In den letzten Wochen ist Bewegung gekommen in die Familienpolitik unseres Landes. Es ist der unermüdlich tätigen Familienministerin Ursula von der Leyen gelungen, viele bisher zögernde Politiker aller Richtungen für die Krippenoffensive zu gewinnen, d.h. bis zu einem bestimmten Datum vor allem für Kinder unter drei Jahren einen Krippenplatz zu besorgen. Diese Überlegungen sind auch in letzter Zeit ausgeweitet worden auf Ideen im Zusammenhang der Kindergärten und ihrer Funktion als eine Vorschule frühkindlicher Bildung.

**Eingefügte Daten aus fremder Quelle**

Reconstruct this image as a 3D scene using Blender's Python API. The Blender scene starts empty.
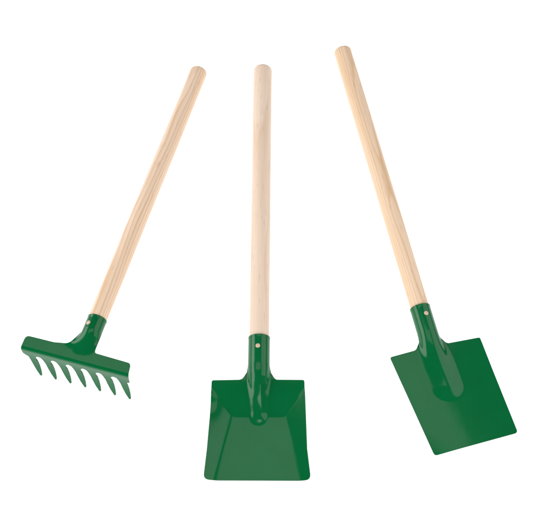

Die Kirchen tragen nicht nur seit jeher Sorge für die Familie im Allgemeinen, sondern belegen diese auch durch die Trägerschaft sehr vieler Kindergärten. Wenn sie bisher im Blick auf diese neue Familienpolitik wenigstens im öffentlichen Echo eher etwas zurückhaltend waren, so bedeutet dies nicht, dass sie diese Ausbaupläne nicht unterstützen würden. Aber vielleicht sind da und dort noch einige klärende Unterscheidungen notwendig.
Es ist zweifellos für viele Familien eine wichtige Hilfe, wenn sie für die jüngsten Kinder mit einem Krippenplatz rechnen dürfen. In vielen Situationen müssen beide Ehepartner eine vollberufliche Tätigkeit aufnehmen. Unser Land war und ist bisher, verglichen mit seinen ökonomischen Möglichkeiten im internationalen Vergleich ziemlich Mittelmaß. Die gestaffelte Initiative hat darum mit Recht mannigfaltige Zustimmung erhalten, wo man es bisher nicht vermutete.

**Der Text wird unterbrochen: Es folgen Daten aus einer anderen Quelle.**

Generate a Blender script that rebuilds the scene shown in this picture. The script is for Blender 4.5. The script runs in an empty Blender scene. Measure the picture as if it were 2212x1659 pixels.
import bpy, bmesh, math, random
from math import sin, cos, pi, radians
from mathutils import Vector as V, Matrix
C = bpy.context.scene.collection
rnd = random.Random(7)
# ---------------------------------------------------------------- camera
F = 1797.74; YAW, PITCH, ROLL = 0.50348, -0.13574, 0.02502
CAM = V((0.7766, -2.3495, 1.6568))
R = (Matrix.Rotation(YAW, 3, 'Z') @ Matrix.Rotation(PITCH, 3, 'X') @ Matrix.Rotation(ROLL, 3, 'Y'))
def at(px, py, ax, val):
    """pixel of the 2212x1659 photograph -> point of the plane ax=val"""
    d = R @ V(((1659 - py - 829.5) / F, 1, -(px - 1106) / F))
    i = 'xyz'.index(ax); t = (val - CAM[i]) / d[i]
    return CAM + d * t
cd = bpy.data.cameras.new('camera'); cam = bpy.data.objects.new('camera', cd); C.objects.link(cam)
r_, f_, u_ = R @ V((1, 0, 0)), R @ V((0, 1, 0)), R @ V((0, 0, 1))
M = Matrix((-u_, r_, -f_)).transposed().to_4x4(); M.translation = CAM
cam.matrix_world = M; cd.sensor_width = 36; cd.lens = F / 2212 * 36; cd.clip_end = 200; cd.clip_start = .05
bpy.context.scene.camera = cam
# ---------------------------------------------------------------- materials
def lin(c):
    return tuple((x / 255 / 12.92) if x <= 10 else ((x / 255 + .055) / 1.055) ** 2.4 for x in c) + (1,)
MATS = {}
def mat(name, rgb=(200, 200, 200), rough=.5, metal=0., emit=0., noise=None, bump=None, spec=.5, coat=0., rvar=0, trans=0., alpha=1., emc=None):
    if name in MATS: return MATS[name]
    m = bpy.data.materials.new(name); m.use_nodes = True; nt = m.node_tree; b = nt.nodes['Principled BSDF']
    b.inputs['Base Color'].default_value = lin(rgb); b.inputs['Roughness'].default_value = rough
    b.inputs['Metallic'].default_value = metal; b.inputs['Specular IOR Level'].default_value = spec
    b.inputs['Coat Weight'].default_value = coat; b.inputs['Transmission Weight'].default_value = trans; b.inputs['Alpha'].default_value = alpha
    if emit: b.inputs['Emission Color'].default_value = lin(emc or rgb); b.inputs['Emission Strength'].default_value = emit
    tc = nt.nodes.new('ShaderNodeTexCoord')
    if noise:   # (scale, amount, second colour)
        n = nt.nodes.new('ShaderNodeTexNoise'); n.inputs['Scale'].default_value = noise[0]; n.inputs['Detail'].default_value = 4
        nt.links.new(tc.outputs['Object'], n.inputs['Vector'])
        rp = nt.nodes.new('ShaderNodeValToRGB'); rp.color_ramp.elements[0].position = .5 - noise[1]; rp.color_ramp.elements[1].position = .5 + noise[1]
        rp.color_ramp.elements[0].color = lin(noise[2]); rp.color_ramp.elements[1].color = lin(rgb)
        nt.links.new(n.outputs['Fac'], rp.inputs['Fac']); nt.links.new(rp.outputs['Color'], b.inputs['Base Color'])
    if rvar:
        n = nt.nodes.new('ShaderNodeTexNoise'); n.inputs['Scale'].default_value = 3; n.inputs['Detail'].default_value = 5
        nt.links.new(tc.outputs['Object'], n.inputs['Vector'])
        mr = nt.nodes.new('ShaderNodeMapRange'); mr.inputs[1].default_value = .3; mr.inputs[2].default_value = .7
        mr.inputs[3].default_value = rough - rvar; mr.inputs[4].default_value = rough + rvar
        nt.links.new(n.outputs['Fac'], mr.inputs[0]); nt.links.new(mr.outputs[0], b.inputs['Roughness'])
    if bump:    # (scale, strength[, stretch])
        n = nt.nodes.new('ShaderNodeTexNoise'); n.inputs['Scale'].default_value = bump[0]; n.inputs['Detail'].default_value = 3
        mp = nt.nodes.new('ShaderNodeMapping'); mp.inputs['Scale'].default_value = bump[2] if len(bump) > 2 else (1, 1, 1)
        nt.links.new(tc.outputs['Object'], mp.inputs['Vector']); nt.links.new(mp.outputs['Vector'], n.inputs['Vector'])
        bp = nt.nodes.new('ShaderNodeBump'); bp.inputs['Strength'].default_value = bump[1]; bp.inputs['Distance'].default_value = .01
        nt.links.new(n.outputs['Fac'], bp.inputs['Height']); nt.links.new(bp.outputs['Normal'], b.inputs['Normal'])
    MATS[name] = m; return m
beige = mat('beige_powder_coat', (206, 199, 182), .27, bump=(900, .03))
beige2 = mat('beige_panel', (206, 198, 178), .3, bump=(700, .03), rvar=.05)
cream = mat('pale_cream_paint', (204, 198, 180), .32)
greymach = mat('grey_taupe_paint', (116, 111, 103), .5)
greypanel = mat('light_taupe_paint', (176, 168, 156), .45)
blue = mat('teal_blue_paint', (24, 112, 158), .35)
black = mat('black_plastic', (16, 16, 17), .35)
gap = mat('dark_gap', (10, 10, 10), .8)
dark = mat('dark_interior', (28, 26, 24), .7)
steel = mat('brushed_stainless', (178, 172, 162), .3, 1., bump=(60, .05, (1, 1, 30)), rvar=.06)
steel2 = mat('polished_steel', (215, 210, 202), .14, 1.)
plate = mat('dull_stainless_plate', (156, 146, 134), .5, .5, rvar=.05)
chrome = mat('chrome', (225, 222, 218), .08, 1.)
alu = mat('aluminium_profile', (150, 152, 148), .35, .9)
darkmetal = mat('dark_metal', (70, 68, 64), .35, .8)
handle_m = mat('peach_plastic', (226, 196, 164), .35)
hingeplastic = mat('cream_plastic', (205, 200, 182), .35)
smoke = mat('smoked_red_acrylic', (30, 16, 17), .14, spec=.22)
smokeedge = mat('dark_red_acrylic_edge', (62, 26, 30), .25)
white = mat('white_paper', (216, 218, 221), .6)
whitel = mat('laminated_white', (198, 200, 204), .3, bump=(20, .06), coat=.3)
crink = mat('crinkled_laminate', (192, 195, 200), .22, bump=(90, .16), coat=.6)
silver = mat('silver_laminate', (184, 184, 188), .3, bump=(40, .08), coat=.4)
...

Mit Recht haben viele darauf hingewiesen, dass es unbedingt bei einer „Wahlfreiheit“ bleiben müsse, dass nämlich die Eltern sich für die Erziehung der Kinder zu Hause entscheiden können und auch entsprechend unterstützt werden müssen, ohne dass diese Entscheidung abgewertet oder benachteiligt wird. Es gibt schließlich viele Erkenntnisse der frühkindlichen Pädagogik, wie wohltuend und fruchtbar die enge Lebensgemeinschaft der Eltern, besonders der Mutter, mit Kleinkindern ist und wie viel dies zu ihrer frühen persönlichen Entfaltung beiträgt. Dabei muss sicher von Problemfamilien abgesehen werden. Dies sagt auch nichts gegen die pädagogischen Fähigkeiten sehr vieler Erzieherinnen in den Kindergärten.
Aber manchmal haben wir zu Unrecht vergessen, dass es noch nicht so lange her ist mit einer fatalen Dominanz des Staates in der Kindererziehung, vor allem marxistischer Gesellschaftssysteme. Es bleibt eine Verführung mancher Politiker, die „Lufthoheit über die Kinderbetten“ zu gewinnen, um an ein bekanntes Schlagwort zu erinnern. Die größere Anzahl von Kinderkrippen in den neuen Bundesländern wird manchmal geradezu verherrlicht, ohne dass man die ideologischen Implikationen im System genügend wahrnimmt. In manchen Köpfen ist eine umfassende staatliche Kindererziehung ziemlich lebendig. Dies wird mit vielen Problemfällen und auch der Unfähigkeit vieler Eltern zur Erziehung begründet. Rasch ist man dann auch dabei, den Kindergarten mit der Aufgabe frühkindlicher Bildung zu verknüpfen.
An dieser Stelle ist höchste Wachsamkeit am Platz, denn gerade wenn die neue Familienpolitik hohe Zustimmung bekommt, die sie auch braucht, muss die Rückkehr unbedachter aber keineswegs harmloser Ideologien sorgfältig und kritisch verfolgt werden. Die neue Familienpolitik muss sich auch bewusst bleiben, dass sie Rahmenbedingungen dieser Art verbessern helfen kann, dass daraus aber noch nicht automatisch eine beträchtliche Vermehrung der Kinderzahl abgeleitet werden darf. Dazu gehören noch die Wiederbelebung und Aktivierung vieler Werte, die der Staat nicht regeln kann. Es kommt auf die Einstellung der Eltern und ermutigende Hilfe der freien gesellschaftlichen Kräfte an, z.B. auch und gerade der Kirchen.